STATED EXERCISE
The lines to extract run from the start of the records through the line with "C = S.collection", both ends included; drop the pictures.
===== ENTRIES SHOWN =====
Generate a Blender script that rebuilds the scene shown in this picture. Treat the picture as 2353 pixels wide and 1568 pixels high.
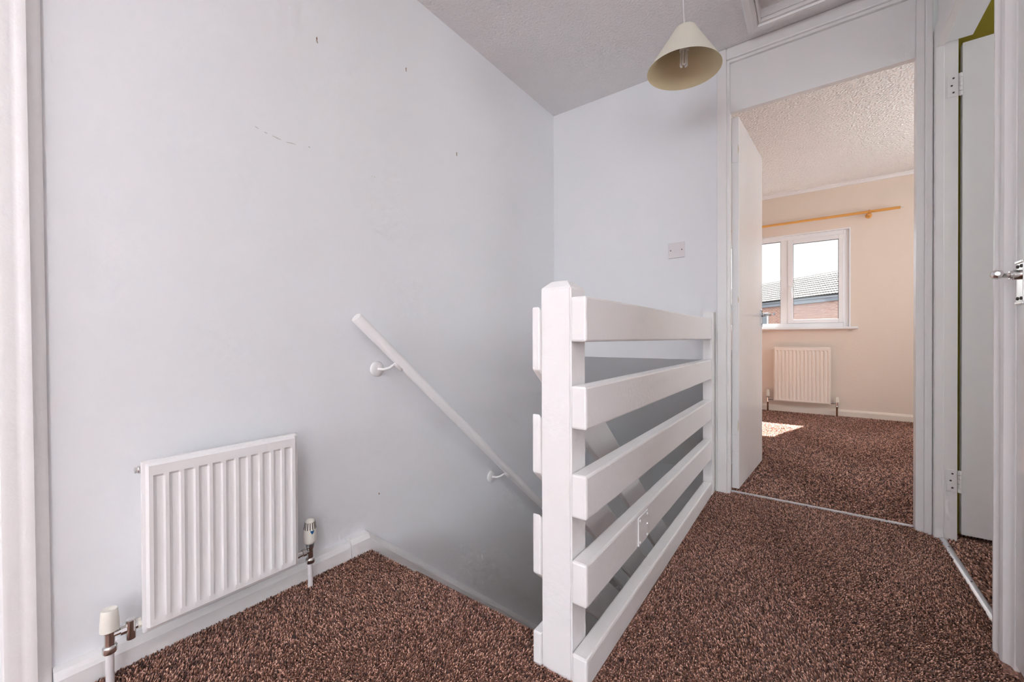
import bpy, bmesh, math, random
import numpy as np
from mathutils import Matrix, Vector

random.seed(7)
rng = np.random.default_rng(7)
for o in list(bpy.data.objects):
    bpy.data.objects.remove(o)
S = bpy.context.scene
C = S.collection

# ------------------------------------------------------------------ camera
CAM_H = 0.81
F_PX, YAW, PIT, ROL = 934.6, .6367, .0063, -.004
Fw = Vector((-math.sin(YAW)*math.cos(PIT), math.cos(YAW)*math.cos(PIT), -math.sin(PIT)))
Rt = Vector((math.cos(YAW), math.sin(YAW), 0))
Up = Rt.cross(Fw)
cR = Rt*math.cos(ROL) + Up*math.sin(ROL)
cU = -Rt*math.sin(ROL) + Up*math.cos(ROL)
cam_d = bpy.data.cameras.new('camera')
cam_d.sensor_width = 36
cam_d.lens = 36*F_PX/2353
cam_d.clip_start = .02
cam_d.clip_end = 400
cam = bpy.data.objects.new('camera', cam_d)
C.objects.link(cam)
M = Matrix.Identity(4)
for i in range(3):
    M[i][0], M[i][1], M[i][2] = cR[i], cU[i], -Fw[i]
M[2][3] = CAM_H
cam.matrix_world = M
S.camera = cam

# ------------------------------------------------------------------ sky, sun, window daylight, added rear fill
SKY_STRENGTH = 1.7
SUN_STRENGTH = 44.0
REAR_SIDE_W = 36.0
REAR_BACK_W = 66.0
FILL_UPLIGHT_W = 300.0
OLIVE_W = 6.0
HALL_W = 11.0
BED_SIDE_W = 16.0
w = bpy.data.worlds.new('sky')
S.world = w
w.use_nodes = True
nt = w.node_tree
nt.nodes.clear()
sky = nt.nodes.new('ShaderNodeTexSky')
sky.sky_type = 'HOSEK_WILKIE'
sky.turbidity = 4
sky.sun_direction = (.24, .64, .73)
mixn = nt.nodes.new('ShaderNodeMixRGB')
mixn.inputs[0].default_value = .8
mixn.inputs[2].default_value = (1, 1, 1, 1)
bg = nt.nodes.new('ShaderNodeBackground')
bg.inputs[1].default_value = SKY_STRENGTH
wo = nt.nodes.new('ShaderNodeOutputWorld')
nt.links.new(sky.outputs[0], mixn.inputs[1])
nt.links.new(mixn.outputs[0], bg.inputs[0])
nt.links.new(bg.outputs[0], wo.inputs[0])

sun_d = bpy.data.lights.new('sun', 'SUN')
sun_d.energy = SUN_STRENGTH
sun_d.angle = math.radians(.6)
sun_d.color = (1, .96, .91)
sun = bpy.data.objects.new('sun', sun_d)
C.objects.link(sun)
sun.rotation_euler = Vector((-.255, -.80, -.97)).to_track_quat('-Z', 'Y').to_euler()

def area(name, loc, direction, sx, sy, watts, col=(1, 1, 1), portal=False):
    d = bpy.data.lights.new(name, 'AREA')
    d.shape = 'RECTANGLE'
    d.size, d.size_y = sx, sy
    d.energy = watts
    d.color = col
    if portal:
        d.cycles.is_portal = True
    o = bpy.data.objects.new(name, d)
    o.location = loc
    o.rotation_euler = Vector(direction).to_track_quat('-Z', 'Z').to_euler()
    C.objects.link(o)
    return o
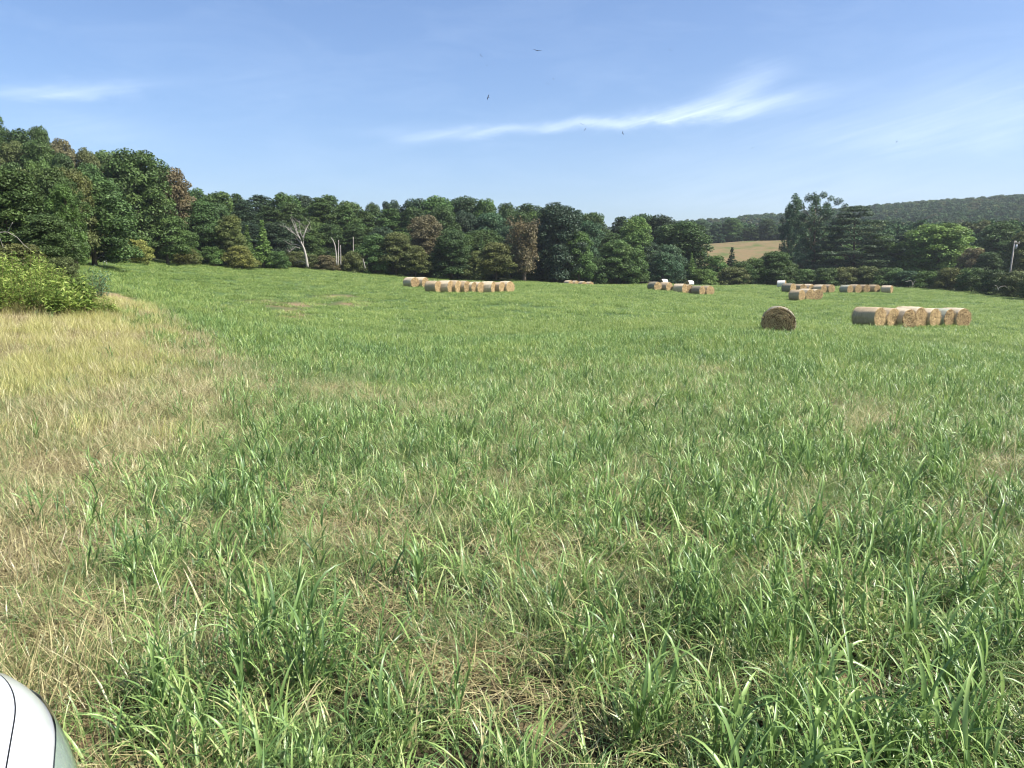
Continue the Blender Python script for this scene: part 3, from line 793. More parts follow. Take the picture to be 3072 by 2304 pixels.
GF = "trees and shrubs along the front of the wood"
front = [
 # kind, u, vtop, wpx, Y, colour, label
 ('broad1', 30, 500, 260, 46, 'D', 'dark green tree above the yellow weeds at the left frame edge'),
 ('broad3', 150, 640, 170, 40, 'D', 'low dark green tree right behind the tall yellow weeds'),
 ('open1', 215, 560, 120, 47, 'M', 'thin green tree at the right end of the near left thicket'),
 ('shrub0', 60, 730, 170, 34, 'O', 'dull olive brush with bare twigs just above the yellow weeds'),
 ('shrub1', 190, 770, 110, 33, 'O', 'dull olive brush at the end of the near left thicket'),
 ('broad2', 285, 520, 300, 72, 'M', 'soft mid green tree between the near thicket and the tall dark oak'),
 ('broad0', 425, 440, 250, 98, 'D', 'tallest dark green oak, standing above its neighbours at the left of the field'),
 ('broad4', 520, 500, 170, 112, 'R', 'brown tinged tree just right of the tall dark oak'),
 ('broad3', 505, 640, 150, 99, 'M', 'lower green tree at the right foot of the tall dark oak'),
 ('brush0', 270, 712, 120, 84, 'O', 'olive thicket behind the small white scrap'),
 ('brush1', 335, 700, 110, 86, 'O', 'tall olive thicket just right of the small white scrap'),
 ('brush0', 405, 715, 110, 90, 'Y', 'yellowish thicket left of the foot of the tall dark oak'),
 ('shrub0', 560, 745, 90, 104, 'O', 'low olive shrub on the field edge right of the tall oak'),
 ('broad1', 610, 600, 150, 113, 'D', 'dark rounded tree between the tall oak and the olive brown upright tree'),
 ('tall0', 695, 640, 90, 112, 'O', 'upright olive brown tree left of the white dead tree'),
 ('brush1', 720, 735, 110, 111, 'Y', 'yellowish brush at the foot of the upright olive brown tree'),
 ('cone0', 745, 670, 70, 114, 'M', 'first green cedar left of the white dead tree'),
 ('cone1', 792, 655, 74, 116, 'B', 'bright green cedar nearest the white dead tree'),
 ('shrub1', 830, 752, 90, 117, 'M', 'low green shrub just left of the white dead tree'),
 ('shrub0', 980, 765, 80, 123, 'R', 'brownish low brush between the white dead tree and the bare stems'),
 ('shrub1', 1065, 752, 80, 125, 'O', 'olive shrub just right of the bare stems'),
 ('brush0', 1125, 700, 120, 127, 'M', 'green brush above the short white stump'),
 ('broad3', 1190, 695, 120, 127, 'O', 'olive brown small tree right of the short white stump'),
 ('broad1', 1245, 735, 100, 127, 'O', 'low olive brown tree above the left end of the long bale row'),
 ('tall1', 1280, 640, 120, 134, 'R', 'brown tinged tall tree rising behind the left end of the long bale row'),
 ('broad4', 1355, 688, 145, 129, 'D', 'round dark green tree behind the middle of the long bale row'),
 ('brush1', 1430, 750, 90, 129, 'O', 'low olive brush right of the round dark tree'),
 ('broad3', 1490, 725, 115, 129, 'O', 'olive tree above the right end of the long bale row'),
 ('cone0', 1445, 700, 60, 133, 'M', 'small pointed green tree behind the olive brush'),
 ('sparse', 1572, 675, 110, 130, 'R', 'half bare brown tree beside the big blackish tree'),
 ('broad2', 1668, 605, 210, 136, 'P', 'huge blackish green tree left of the far four bales'),
 ('tall2', 1735, 690, 100, 135, 'M', 'green tree directly behind the far four bales'),
 ('brush0', 1785, 770, 95, 138, 'D', 'dark low brush at the right of the far four bales'),
 ('broad0', 1850, 715, 140, 140, 'M', 'round green tree on the field edge right of the far four bales'),
 ('brush1', 1900, 745, 110, 140, 'M', 'vine covered green bush on the field edge, left of the dark arch'),
 ('tall1', 1905, 645, 110, 152, 'B', 'pale green tall tree in the middle gap of the skyline'),
 ('brush0', 1990, 755, 110, 145, 'G', 'rounded green bush behind the six bales in a row'),
 ('broad4', 2045, 662, 200, 160, 'D', 'large dark spreading tree left of the hillside pasture'),
 ('cone1', 2072, 755, 44, 150, 'B', 'narrow vine covered snag behind the white wrapped bale'),
 ('shrub1', 2110, 806, 100, 150, 'B', 'low mound of pale vines right of the white wrapped bale'),
 ('cone0', 2192, 738, 66, 158, 'P', 'dark pointed cedar in front of the hillside pasture'),
 ('brush1', 2145, 765, 100, 156, 'M', 'bush left of the dark pointed cedar'),
 ('shrub0', 2200, 800, 110, 152, 'O', 'olive shrub below the dark pointed cedar'),
 ('brush0', 2265, 772, 96, 154, 'M', 'bush below the right half of the hillside pasture'),
 ('shrub1', 2225, 782, 90, 153, 'M', 'green shrub between the cedar and the small dark tree'),
 ('brush0', 2302, 764, 76, 157, 'G', 'grey green bush just left of the small dark tree'),
 ('broad3', 2322, 752, 120, 154, 'D', 'small dark tree at the right foot of the hillside pasture'),
 ('open1', 2362, 612, 60, 190, 'G', 'thin airy treetop just left of the tall open tree'),
 ('open0', 2435, 583, 190, 178, 'G', 'tall open crowned tree, the highest on the right side'),
 ('layered', 2555, 618, 270, 172, 'P', 'wide blackish green tree with layered boughs right of the tall open tree'),
 ('broad1', 2640, 705, 110, 170, 'M', 'mid green tree at the right side of the layered dark tree'),
 ('broad3', 2712, 690, 110, 180, 'P', 'dark tree between the layered tree and the large bright tree'),
 ('broad0', 2805, 665, 240, 165, 'B', 'large bright green tree above the right hedge'),
 ('brush1', 2912, 740, 100, 155, 'R', 'brown rounded bush right of the large bright tree'),
 ('tall0', 2985, 660, 130, 178, 'M', 'mid green tree behind the utility pole'),
 ('broad4', 3075, 690, 150, 140, 'O', 'olive green tree at the right frame edge beside the utility pole'),
 ('broad1', 2960, 755, 90, 150, 'D', 'dark low tree just left of the utility pole'),
]
for (k, u, v, w_, Y, c, lab) in front: place_tree(k, u, v, w_, Y, c, lab, GF)

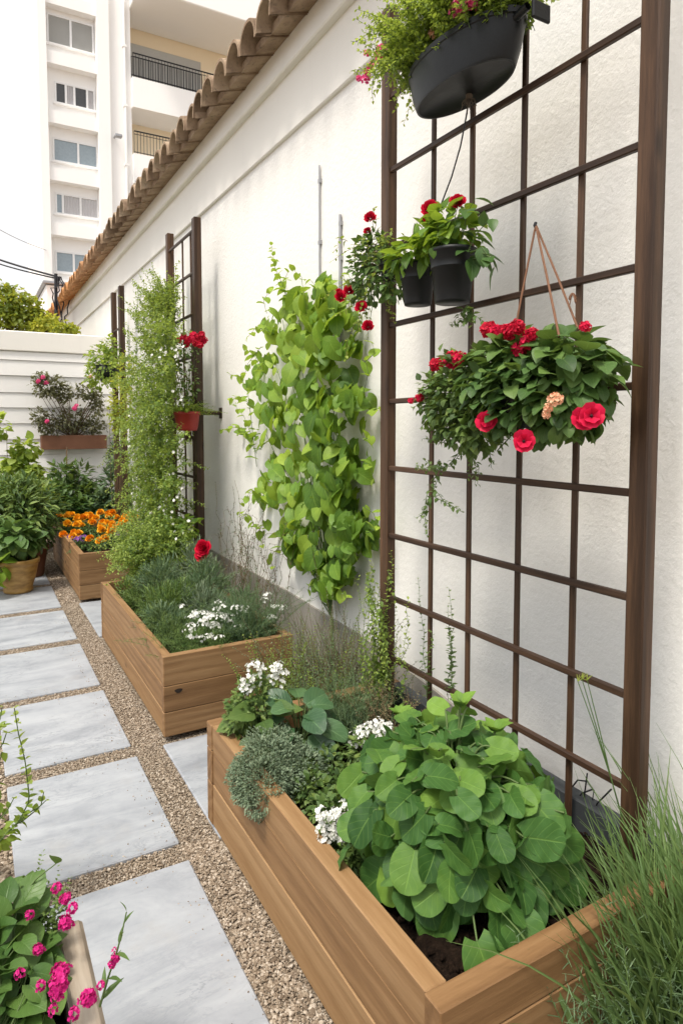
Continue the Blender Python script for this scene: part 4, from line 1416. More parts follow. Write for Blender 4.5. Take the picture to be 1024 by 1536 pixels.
BS = thing("broad_green_herb", (1.36, 4.72, .33), "fresh green broad leaved herb below the middle trellis", "plant")
bush(BS, [(at(262, 800, X=1.40), (.15, .2, .12)), (at(240, 815, X=1.30), (.12, .14, .1)), (at(282, 790, X=1.45), (.08, .12, .07))], 260, T_OVATE, .085, L_BEAN, r, .6, .3, (.1, .75), .5, 24, L_STEM, 1.1)
RS = thing("crimson_rose", (1.36, 4.42, .33), "single crimson bloom standing at the foot of the middle trellis", "flower")
rp = at(304, 825, X=1.33)
B().tube(arc((1.36, rp[1] + .03, .33), rp + [0, 0, -.02], 0, 8, .004, r), .004, .003, 6).build("stem", L_STEM, RS)
for dz, s_ in ((.015, .062), (-.03, .055)):
    put_flower(ME_ROSE, RS, rp + [0, r.normal(0, .012), dz], CAMV, s_ * 1.25, r)
rpot = thing("hanging_pot", tuple(at(281, 645, X=1.50)), "small red pot hung on the middle trellis with a pale fern", "flower pot")
pc = at(281, 646, X=1.50)
B().lathe([(.0, 0), (.075, 0), (.082, .02), (.098, .125), (.106, .128), (.106, .15), (.092, .152), (.086, .11), (0, .11)], pc, 28).build("body", M_RED, rpot)
B().tube(arc(pc + [.09, 0, .13], pc + [.11, 0, .24], .0, 6), .004, None, 5).build("hook", M_IRON, rpot)
fr = thing("pale_fern", tuple(pc + [0, 0, .12]), "pale green fern spilling from the small red pot", "plant")
tuft(fr, pc + [0, 0, .12] + r.normal(0, .03, (20, 3)) * [1, 1, 0], 90, .20, .8, T_TINY, .022, .011, L_FERN, L_STEM, r, (.0, .8), .0013, 2, .8)
# far trellis plants
r = R(155)
pc = at(162, 556, X=1.45)
hp = thing("hanging_pot", tuple(pc - [0, 0, .12]), "grey round pot hung high on the farthest trellis, nearly hidden by greenery", "flower pot")
B().lathe([(0, -.12), (.08, -.12), (.13, -.04), (.14, .06), (.12, .06), (.11, 0), (0, 0)], pc, 20).build("body", M_GRAPH, hp)
B().tube(arc(pc + [.1, 0, .05], pc + [.16, 0, .3], 0, 6), .005, None, 5).build("hook", M_IRON, hp)
ft = thing("trailing_plant", tuple(pc), "bushy green plant bulging from the pot on the farthest trellis", "plant")
bush(ft, [(pc + [-.05, .05, .10], (.2, .24, .2)), (pc + [-.02, -.15, 0], (.12, .16, .2)), (pc + [-.1, .3, -.02], (.12, .15, .2)), (pc + [.02, -.05, .28], (.1, .15, .14))], 900, T_OVATE_S, .055, L_FERN, r, .4, .2, (0, .75), .4, 18, L_STEM)
ft2 = thing("yellowing_climber", (1.52, 8.3, 0), "sparse yellowing climber halfway up the farthest trellis", "climbing plant")
bush(ft2, [(at(182, 612, X=1.5), (.14, .25, .35)), (at(190, 565, X=1.5), (.1, .2, .3)), (at(176, 620, X=1.45), (.1, .15, .2))], 700, T_OVATE_S, .05, L_SUN, r, .4, .2, (0, .5), .3, 14, L_TWIG)

# ------------------------------------------------------------------ marigolds and pansies in the far planter
r = R(160)
ML = ["amber marigold at the far left corner of its planter", "orange marigold by the planter's left rim, behind the purple pansy", "amber marigold in the middle of the left row", "orange marigold nearest the camera",
      "tall orange marigold clump at the back centre", "orange marigold between the back clump and the front row", "amber marigold in the centre of the planter", "orange marigold beside the violet white pansy",
      "orange marigold touching the flowering climber", "amber marigold at the back right of the planter", "orange marigold low in the front centre", "amber marigold left of the back clump"]
spots = [((98, 776), 3, 1), ((106, 803), 3, 2), ((112, 788), 4, 1), ((146, 808), 2, 0), ((160, 772), 5, 0), ((150, 789), 3, 0), ((163, 797), 4, 1), ((178, 788), 4, 0),
         ((193, 780), 4, 0), ((184, 776), 3, 1), ((134, 780), 3, 0), ((126, 776), 4, 1)]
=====
CORRECT OUTPUT
Generate a Blender script that rebuilds the scene shown in this picture. Treat the picture as 2353 pixels wide and 1568 pixels high.
import bpy, bmesh, math, random
import numpy as np
from mathutils import Matrix, Vector

random.seed(7)
rng = np.random.default_rng(7)
for o in list(bpy.data.objects):
    bpy.data.objects.remove(o)
S = bpy.context.scene
C = S.collection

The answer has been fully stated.